The question should really involve ownership: your own dialog with
the owner of the code, or your willingness to become its owner.
* Speaking about ownership -- IMO it is one of the important aspect of
any "coding guidelines", yet there is nothing about it in the text.
So IMO this is a huge omission.
More specifically, much of my criticism of the unstable collection
is related to ownership -- code being dumped as is and left as an
orphan with noone to take care of problems. (Yes, there's a policy
of clarifying the owner of each bit, but the bottom line is that
except for a few things, there was no discussion on it and many of
the comments that I wrote are unanswered.)
* Thinking about this, I think that a proper document would be
something that makes me view the unstable collection more favorably.
(No, that's not impossible.) Right now, it looks pretty decent when
judging by these guidelines -- the functions are all documented and
tested -- the problems are in other aspects.

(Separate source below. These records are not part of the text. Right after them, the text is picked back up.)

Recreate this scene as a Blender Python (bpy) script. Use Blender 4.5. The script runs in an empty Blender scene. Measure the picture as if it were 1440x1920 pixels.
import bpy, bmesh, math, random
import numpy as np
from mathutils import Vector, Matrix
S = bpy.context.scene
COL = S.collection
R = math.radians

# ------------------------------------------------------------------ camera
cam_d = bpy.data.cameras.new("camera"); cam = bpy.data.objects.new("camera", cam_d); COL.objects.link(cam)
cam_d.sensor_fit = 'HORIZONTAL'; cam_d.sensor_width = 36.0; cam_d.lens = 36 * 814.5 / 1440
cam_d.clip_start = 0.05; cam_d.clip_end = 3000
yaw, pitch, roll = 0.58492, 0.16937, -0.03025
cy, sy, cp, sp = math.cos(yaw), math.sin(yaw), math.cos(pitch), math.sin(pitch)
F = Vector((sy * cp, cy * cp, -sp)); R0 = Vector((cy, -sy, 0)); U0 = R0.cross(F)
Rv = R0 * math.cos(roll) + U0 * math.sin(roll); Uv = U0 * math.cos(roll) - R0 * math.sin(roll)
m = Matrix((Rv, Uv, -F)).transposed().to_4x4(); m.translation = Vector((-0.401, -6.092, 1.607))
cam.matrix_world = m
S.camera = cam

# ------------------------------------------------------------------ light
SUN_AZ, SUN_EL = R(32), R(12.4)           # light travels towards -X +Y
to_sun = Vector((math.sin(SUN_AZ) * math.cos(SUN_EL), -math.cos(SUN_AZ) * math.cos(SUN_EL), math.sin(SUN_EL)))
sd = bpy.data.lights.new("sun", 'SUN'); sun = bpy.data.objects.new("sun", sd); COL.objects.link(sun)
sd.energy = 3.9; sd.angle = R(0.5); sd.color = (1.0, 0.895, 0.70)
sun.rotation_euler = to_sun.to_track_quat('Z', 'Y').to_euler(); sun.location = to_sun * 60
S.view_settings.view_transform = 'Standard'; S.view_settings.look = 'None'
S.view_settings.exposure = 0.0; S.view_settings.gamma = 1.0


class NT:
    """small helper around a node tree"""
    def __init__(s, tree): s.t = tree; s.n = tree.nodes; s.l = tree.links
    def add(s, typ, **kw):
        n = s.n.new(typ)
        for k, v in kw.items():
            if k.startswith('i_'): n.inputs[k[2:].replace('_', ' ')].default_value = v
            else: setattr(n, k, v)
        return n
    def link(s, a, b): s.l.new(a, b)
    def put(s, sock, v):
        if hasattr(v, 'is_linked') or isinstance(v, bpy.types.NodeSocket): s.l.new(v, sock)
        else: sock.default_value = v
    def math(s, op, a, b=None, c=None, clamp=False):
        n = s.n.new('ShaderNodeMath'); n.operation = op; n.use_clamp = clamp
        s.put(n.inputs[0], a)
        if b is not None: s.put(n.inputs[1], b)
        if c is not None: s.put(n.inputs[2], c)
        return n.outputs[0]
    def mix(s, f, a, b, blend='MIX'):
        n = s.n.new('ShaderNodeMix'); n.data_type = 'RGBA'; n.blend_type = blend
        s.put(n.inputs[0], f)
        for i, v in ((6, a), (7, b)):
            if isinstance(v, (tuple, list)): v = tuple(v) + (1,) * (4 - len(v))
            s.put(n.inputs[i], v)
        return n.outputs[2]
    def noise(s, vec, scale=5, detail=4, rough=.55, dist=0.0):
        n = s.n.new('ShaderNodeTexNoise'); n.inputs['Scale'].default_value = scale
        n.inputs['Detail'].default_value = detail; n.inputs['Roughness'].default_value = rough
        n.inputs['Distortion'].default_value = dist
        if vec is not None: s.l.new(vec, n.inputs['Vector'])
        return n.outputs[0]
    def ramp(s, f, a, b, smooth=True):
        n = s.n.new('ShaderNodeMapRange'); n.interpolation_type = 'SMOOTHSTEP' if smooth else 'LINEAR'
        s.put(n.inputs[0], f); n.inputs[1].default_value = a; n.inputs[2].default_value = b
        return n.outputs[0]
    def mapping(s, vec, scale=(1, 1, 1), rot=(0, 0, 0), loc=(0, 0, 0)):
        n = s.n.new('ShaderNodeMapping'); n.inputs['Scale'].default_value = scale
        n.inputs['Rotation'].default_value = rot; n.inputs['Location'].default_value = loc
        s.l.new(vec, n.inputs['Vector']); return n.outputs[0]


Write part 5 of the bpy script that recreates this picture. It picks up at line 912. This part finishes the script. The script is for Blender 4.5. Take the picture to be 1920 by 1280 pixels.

* Yet another huge ommision from such a document is style. This comes
in several flavors:
- Low-level aspects of the files: no newline at the end of a file,
using tabs, empty lines in weird places, spaces at end of lines,
etc.
- Higher level: inconsistent indentation, use of "#lang" vs "(module
...)", style of in-code comments, etc.
- Even higher level: consistent naming schemes for module exports,
deciding what is part of the external API and what's internal,
splitting a library into too many or two few modules, splitting a
module into too many or too few functions, adding too many
expensive contracts or not adding contracts at all, dealing with
code dependencies.
- Also includes meta-information: what should commit messages
include? what group of changes makes a good commit? what should be
included in release announcements? why don't we have a changelog?